My uncle was a respected politician when politics in India was not a bad word. And when I turned 21 (not 18 as is the voting age now), he explained to me the importance of voting as a citizen of India. “It is your intelligent choice, your intelligent right. Do it right,” he said. I did cast my vote. Some years later, he again checked on my voting decision. “Especially now since you are a journalist,” he added with a gentle smile. I told him I refused to vote as all the candidates seemed unworthy. They were either paan-spitting illiterates, goons, scamsters or roadside gundas. I would rather refrain from voting for such unpleasant characters in the political scene, I stubbornly argued. “Then you will never vote at all.” It was a statement not a question and it echoes true even today.
The polish seems to have acquired a new glint though, making way for a new breed of politicians we are to select and elect. Those who get boxed, inked or slapped. Those who are more infamous for wreaking riots than famous for economic development. Or those who stoop so low as to drag the Army and communalise it in their election speeches. Or those slick kinds who cannot mouth smarter words beyond woman empowerment. And those who advises poor farmers it’s better to kill than commit suicide. But, that’s another story.
At 18, I was more excited about getting my driving licence than voting. Fortunately, today’s 18-year old is excited about both, more ebullient about the latter and politically correct and savvy enough to know for whom to cast his precious vote. Considering the country’s youth is to change the political history and future of India, and likely to upturn the final outcome of the election, this swelling first wave is a remarkable development, an interesting consequence that has evolved. The cynics might dismiss it as a ‘trend’: as most things associated with youth ubiquitously are. As India begins the world’s largest election, these young voters ranging between 18 and 25 years of age would and should matter.
But what has made this lot suddenly sit up, move out from their comfort zones and line up to actually cast their vote? And it’s not an online data that has to be updated while poring over a smartphone or a desktop/laptop. Their agglomerated outrage is against the three-pronged trident, pierced deep into the flesh, making them bleed profusely, painfully. Corruption. Scams. Inflation. Unemployment. And the looming aura and personal charisma of a certain political leader who has caught the popular, collective imagination of an entire nation who threatens to replace the ruling Congress party with its antiquated legacy of the dynastic Gandhi First Family.

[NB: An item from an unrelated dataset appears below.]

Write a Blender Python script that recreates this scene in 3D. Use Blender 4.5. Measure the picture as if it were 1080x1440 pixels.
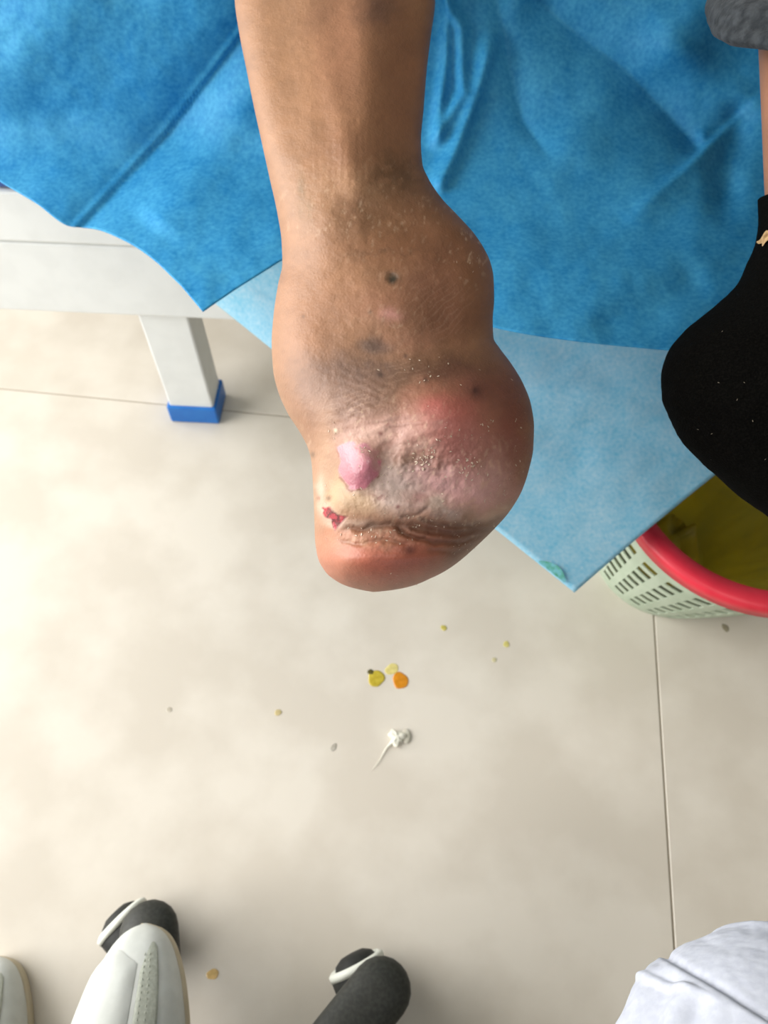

That hardliner, right-wing nationalist who made not just chai a hotter word than the hot drink, but magic mantras like employment and economic growth that seemed to have touched both the pulse and a raw nerve of the young potential voters.
This time there will be about 120 million new voters – the young bracket – voting for the first time and with more than half of the country aged under 25 years, they are a force to reckon. And be recognised.